Categorized | Arkansas News Bureau, News

Arkansas power plant renovation set for federal budget ax

By Zack Stovall
Arkansas News Bureau

LITTLE ROCK — In an effort to trim costs, the federal Office of Management and Budget has slated an Arkansas hydroelectric plant renovation project to be among the first projects to be cut.

Corps officials said Tuesday the Ozark-Jeta Lock and Dam Power Plant in Franklin County, 35 miles east of Fort Smith, will fall short of the cost-benefit return requirement that the Obama administration has set to keep projects going.

The administration’s cutoff point is a $2.50 return for every federal dollar spent, Corps officials estimate the Arkansas plant project would return about $1.70.

Funds for the project have been obligated through the end of the fiscal year and about four months into FY2010.

Corps officials say that if scrapped, the project would be a waste of roughly $50 million already spent on the $92 million renovation project.

“Shutting down saves taxpayers money, but at the same, you’re not going to get the long-term benefits of having a fully functional hydroelectric plant,” said P.J. Spaul, spokesman for the Corps Little Rock District.

Spaul said the project lacks nearly $32 million in renovations to the remaining three units at the site. The site is supposed to have five fully functional units by the end of renovation, and the Corps estimates a loss of $8 million annually from those flowing, untapped resources from the Arkansas River.

The New York Times reported on its Web site Tuesday that reimbursements to utility ratepayers in the amount of $20 million would make the project roughly $4 million more expensive to shut down than to keep open. Lee Beverly, manager of the renovation project, said those numbers are inaccurate.

“That $20 million has already been paid back to the customers who paid the money for the services in the form of electricity they received,” Beverly said. “There’s no federal obligation to pay anything back.”

Beverly added that after the federal funds run out, the Corps is looking at other methods to complete the project by its 2014 deadline.

“Between now and then, Congress could appropriate additional funds and stimulus money to complete it.
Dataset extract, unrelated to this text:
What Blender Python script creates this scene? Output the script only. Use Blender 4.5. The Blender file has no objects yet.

We’re also considering customers to chip in to keep funding the project,” he said.

Beverly said some of the major customers of the hydroelectric plant include the cities of Jonesboro, Conway, the Arkansas Electric Energy Cooperative and the City of Springfield, Mo.

U.S. Rep. John Boozman, R-Rogers, whose district is home to the hydroelectric plant said shutting down the plant “makes no sense whatsoever.”
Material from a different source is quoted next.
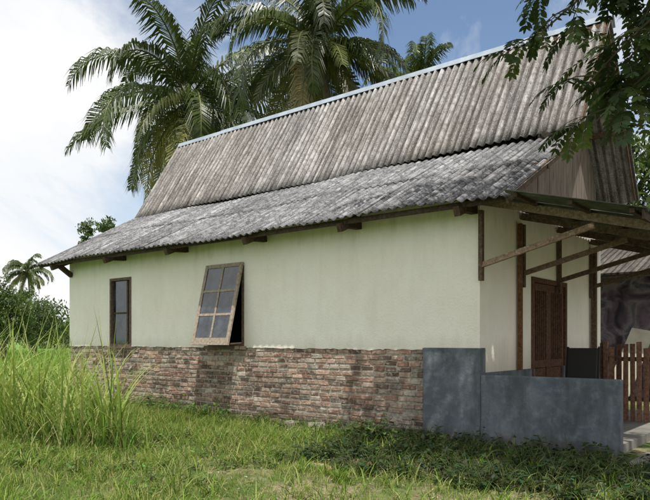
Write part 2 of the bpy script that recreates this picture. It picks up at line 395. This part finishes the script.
# propped shutter, glazed 2x3
b=MB(); SW=1.0; SL=1.54; st=.07; T=.035
b.box(-SW/2,-SW/2+st,0,T,-SL,0); b.box(SW/2-st,SW/2,0,T,-SL,0); b.box(-.022,.022,.003,T-.003,-SL+.14,-st-.001)
b.box(-SW/2+st+.001,SW/2-st-.001,.002,T-.002,-st,0); b.box(-SW/2+st+.001,SW/2-st-.001,.002,T-.002,-SL,-SL+.13)
for zc in (-.52,-.97):
    for (u,v) in ((-SW/2+st+.001,-.023),(.023,SW/2-st-.001)): b.box(u,v,.004,T-.004,zc-.022,zc+.022)
sh=b.obj('shutter_frame',M_woodg)
g=MB()
g.box(-SW/2+.03,SW/2-.03,.014,.020,-SL+.05,-.03); gl=g.obj('shutter_glass',M_glass)
for o in (sh,gl):
    o.location=(-9.07,D-.07,2.86); o.rotation_euler=(math.radians(-13.6),0,0)
    H(o)
b=MB(); b.beam((-8.62,D-.02,1.40),(-8.62,7.83,1.38),.02,.02); H(b.obj('shutter_stay',M_wood))

# double door in end wall
b=MB(); dx=XR+.0
y0,y1,z1=9.97,11.56,2.45
b.box(dx-.10,dx+.02,y0,y0+.08,.1,z1); b.box(dx-.10,dx+.02,y1-.08,y1,.1,z1); b.box(dx-.098,dx+.018,y0+.081,y1-.081,z1-.08,z1)
def leaf(ya,yb):
    b.box(dx-.06,dx-.02,ya,ya+.09,.12,z1-.085); b.box(dx-.06,dx-.02,yb-.09,yb,.12,z1-.085)
    for za,zb in ((.12,.3),(1.0,1.12),(z1-.2,z1-.086)): b.box(dx-.058,dx-.022,ya+.091,yb-.091,za,zb)
    q=ya+.13
    while q<yb-.13: b.box(dx-.056,dx-.030,q,q+.028,1.121,z1-.201); q+=.085
    b.box(dx-.05,dx-.035,ya+.091,yb-.091,.31,.99)
leaf(y0+.085,(y0+y1)/2-.003); leaf((y0+y1)/2+.003,y1-.085)
H(b.obj('double_door',M_woodr))

# lean-to porch roof
b=MB()
def lz(x): return 3.19-(x+3.07)*.267
def grid(xa,xb,ya,yb,nx):
    n=len(b.v); yy=np.arange(ya,yb,.01875); 
    for y in yy:
        for i in range(nx+1):
            x=xa+(xb-xa)*i/nx; b.v.append((x,float(y),lz(x)+.016*math.sin(2*math.pi*y/WL)))
    for j in range(len(yy)-1):
        for i in range(nx):
            u=n+j*(nx+1)+i; b.f.append((u,u+1,u+nx+2,u+nx+1)); b.c.append((1,1,1)); b.m.append(0)
grid(-3.28,-1.70,7.36,8.05,3); grid(-3.95,-1.72,8.05,13.5,3)
o=H(b.obj('porch_roof_sheets',M_lean,smooth=True)); m=o.modifiers.new('s','SOLIDIFY'); m.thickness=.006; m.offset=-1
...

“You’re going to have a situation where you’re going to have huge turbines laying out on concrete, ruining under the rain and elements,” Boozman told the Arkansas News Bureau.

“We’d be worse off than what we were, the ratepayers and our ability to produce electricity, as a result of spending $50 million to $60 million totally wasted. We’d have absolutely nothing to show for it,” Boozman said. “We’re working hard to make sure this gets reversed. Ratepayers all over Arkansas would pay.”